Subfactors and Fusion (2-)Categories (23w5091)
Organizers
David Penneys (The Ohio State University)
Terry Gannon (University of Alberta)
Theo Johnson-Freyd (Dalhousie University)
Julia Plavnik (Indiana University)
Description
The symmetries of classical mathematical objects form a group. In the past several decades, we have seen new quantum mathematical objects like von Neumann algebras and quantum field theories whose symmetries are best described by tensor categories. One reason for this is that these mathematical objects naturally form higher categories, and thus their endomorphisms naturally form higher monoidal categories. In this sense, we view fusion categories as objects which encode quantum symmetries.
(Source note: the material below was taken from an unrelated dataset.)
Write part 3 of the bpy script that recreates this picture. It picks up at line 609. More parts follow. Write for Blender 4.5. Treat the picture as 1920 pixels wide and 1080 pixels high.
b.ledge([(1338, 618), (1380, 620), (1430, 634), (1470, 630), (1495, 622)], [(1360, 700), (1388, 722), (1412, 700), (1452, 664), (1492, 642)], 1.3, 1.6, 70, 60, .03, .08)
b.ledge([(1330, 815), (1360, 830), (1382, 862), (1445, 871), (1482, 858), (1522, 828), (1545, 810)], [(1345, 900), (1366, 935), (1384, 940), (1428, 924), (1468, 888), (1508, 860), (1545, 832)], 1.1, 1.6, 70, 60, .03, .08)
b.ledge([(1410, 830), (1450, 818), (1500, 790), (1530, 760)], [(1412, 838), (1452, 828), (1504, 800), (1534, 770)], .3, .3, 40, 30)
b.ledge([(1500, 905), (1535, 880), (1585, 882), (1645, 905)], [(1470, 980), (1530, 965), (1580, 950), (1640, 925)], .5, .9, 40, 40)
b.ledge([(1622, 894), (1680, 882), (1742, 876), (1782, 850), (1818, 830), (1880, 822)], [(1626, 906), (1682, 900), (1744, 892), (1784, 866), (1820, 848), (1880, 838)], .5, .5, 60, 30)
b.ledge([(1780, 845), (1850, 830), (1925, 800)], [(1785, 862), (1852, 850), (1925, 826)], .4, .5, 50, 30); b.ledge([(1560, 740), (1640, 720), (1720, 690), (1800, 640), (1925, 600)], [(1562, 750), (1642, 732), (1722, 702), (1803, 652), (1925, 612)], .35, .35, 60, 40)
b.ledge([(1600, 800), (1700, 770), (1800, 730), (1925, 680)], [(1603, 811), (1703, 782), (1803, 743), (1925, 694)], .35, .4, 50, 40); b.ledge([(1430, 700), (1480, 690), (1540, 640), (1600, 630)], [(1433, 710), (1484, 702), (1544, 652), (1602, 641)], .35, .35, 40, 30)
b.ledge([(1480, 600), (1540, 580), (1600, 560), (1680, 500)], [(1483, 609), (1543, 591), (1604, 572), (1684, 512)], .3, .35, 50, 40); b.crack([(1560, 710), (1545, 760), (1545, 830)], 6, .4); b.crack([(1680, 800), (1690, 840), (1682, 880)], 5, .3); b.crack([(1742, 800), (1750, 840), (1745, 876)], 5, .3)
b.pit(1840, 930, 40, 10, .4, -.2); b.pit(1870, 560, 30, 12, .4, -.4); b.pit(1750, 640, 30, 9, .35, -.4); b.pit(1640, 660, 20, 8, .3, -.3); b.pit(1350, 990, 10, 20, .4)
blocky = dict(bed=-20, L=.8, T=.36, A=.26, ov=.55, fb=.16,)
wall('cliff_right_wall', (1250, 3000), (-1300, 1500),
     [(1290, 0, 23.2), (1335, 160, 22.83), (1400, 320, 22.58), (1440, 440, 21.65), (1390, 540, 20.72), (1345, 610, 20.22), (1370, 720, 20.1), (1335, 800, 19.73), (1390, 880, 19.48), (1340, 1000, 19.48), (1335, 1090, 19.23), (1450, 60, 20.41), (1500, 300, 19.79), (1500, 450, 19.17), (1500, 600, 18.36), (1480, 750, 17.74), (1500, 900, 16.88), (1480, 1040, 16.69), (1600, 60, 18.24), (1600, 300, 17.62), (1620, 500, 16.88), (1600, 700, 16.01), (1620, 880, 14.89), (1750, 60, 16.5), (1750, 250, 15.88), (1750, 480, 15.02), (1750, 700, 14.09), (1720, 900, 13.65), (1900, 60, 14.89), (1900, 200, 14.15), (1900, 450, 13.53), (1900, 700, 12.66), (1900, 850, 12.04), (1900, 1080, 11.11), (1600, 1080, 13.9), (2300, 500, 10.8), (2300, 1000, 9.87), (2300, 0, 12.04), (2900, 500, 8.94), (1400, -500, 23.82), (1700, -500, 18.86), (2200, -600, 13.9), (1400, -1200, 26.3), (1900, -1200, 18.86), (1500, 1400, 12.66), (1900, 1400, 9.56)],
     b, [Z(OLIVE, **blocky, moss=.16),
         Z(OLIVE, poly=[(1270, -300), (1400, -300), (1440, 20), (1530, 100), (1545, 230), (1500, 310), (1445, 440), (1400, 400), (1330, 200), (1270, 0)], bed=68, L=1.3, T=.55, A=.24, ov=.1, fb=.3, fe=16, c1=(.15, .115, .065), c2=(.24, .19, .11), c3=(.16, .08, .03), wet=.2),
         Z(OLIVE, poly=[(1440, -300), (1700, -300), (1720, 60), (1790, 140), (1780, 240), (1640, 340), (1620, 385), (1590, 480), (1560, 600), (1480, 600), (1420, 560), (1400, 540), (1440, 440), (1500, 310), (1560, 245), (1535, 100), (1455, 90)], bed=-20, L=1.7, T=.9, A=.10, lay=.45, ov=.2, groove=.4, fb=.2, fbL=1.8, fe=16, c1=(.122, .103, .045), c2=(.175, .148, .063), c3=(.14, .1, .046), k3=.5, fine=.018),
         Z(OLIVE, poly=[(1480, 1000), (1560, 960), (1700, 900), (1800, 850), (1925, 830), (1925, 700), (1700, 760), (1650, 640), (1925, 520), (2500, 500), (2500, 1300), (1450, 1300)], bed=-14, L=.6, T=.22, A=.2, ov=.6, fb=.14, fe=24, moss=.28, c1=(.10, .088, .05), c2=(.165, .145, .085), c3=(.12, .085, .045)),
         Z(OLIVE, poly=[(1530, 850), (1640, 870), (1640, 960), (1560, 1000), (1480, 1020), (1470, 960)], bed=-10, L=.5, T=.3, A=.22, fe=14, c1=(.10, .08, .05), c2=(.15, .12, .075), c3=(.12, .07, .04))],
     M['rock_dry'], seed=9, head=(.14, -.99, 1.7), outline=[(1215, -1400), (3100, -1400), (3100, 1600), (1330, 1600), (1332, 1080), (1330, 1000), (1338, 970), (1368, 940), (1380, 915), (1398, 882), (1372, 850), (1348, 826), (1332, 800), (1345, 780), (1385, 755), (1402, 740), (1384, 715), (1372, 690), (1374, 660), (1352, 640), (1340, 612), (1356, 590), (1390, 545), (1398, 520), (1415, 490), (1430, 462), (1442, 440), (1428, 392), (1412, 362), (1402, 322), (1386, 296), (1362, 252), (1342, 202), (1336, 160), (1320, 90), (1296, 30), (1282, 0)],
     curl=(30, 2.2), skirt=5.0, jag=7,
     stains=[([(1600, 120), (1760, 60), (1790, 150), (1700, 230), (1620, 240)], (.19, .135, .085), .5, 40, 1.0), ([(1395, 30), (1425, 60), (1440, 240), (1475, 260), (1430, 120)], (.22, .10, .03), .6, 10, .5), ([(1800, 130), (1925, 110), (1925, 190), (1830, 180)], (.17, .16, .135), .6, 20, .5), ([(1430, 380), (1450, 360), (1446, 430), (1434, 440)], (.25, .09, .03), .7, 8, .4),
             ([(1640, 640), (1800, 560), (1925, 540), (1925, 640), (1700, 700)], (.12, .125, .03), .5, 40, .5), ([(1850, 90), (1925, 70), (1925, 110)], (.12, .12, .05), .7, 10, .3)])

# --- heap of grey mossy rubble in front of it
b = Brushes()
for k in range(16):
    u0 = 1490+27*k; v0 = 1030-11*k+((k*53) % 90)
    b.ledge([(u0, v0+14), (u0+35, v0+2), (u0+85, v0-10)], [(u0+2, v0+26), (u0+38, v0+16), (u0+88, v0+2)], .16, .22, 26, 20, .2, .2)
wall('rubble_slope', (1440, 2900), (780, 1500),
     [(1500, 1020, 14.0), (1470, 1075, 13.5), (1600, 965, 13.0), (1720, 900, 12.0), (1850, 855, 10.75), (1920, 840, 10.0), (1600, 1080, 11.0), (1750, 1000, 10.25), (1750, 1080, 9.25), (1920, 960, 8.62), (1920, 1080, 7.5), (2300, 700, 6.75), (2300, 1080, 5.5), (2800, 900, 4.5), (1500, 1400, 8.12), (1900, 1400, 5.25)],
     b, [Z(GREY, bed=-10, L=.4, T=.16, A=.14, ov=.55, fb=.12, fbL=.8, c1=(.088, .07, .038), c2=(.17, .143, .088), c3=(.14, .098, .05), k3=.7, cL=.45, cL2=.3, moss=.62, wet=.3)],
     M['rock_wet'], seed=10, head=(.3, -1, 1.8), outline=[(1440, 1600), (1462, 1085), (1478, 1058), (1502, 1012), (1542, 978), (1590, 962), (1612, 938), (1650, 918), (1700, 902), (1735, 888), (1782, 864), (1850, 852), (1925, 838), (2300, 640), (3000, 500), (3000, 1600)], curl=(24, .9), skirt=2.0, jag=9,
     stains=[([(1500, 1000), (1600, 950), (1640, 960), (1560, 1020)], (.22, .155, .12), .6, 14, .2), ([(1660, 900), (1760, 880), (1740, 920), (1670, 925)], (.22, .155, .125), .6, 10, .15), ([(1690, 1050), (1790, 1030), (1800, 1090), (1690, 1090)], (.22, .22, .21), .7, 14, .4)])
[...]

Subfactors are a rich source of examples of exotic unitary fusion categories, and conversely, every unitary fusion category arises from a subfactor. This correspondence leads to deep mathematical connections between these fields. These mathematical objects are also intimately related to conformal field theory and topological phases of matter, which give topological quantum field theories, in which higher categories play an important role. The purpose of this workshop is built on the 2014 and 2018 BIRS workshops on subfactors and fusion categories, with the goal of studying these objects through a higher categorical lens. To do so, we will bring together world experts from subfactors, fusion categories, higher categories, and mathematical physics to further develop the deep and rich connections between these fields.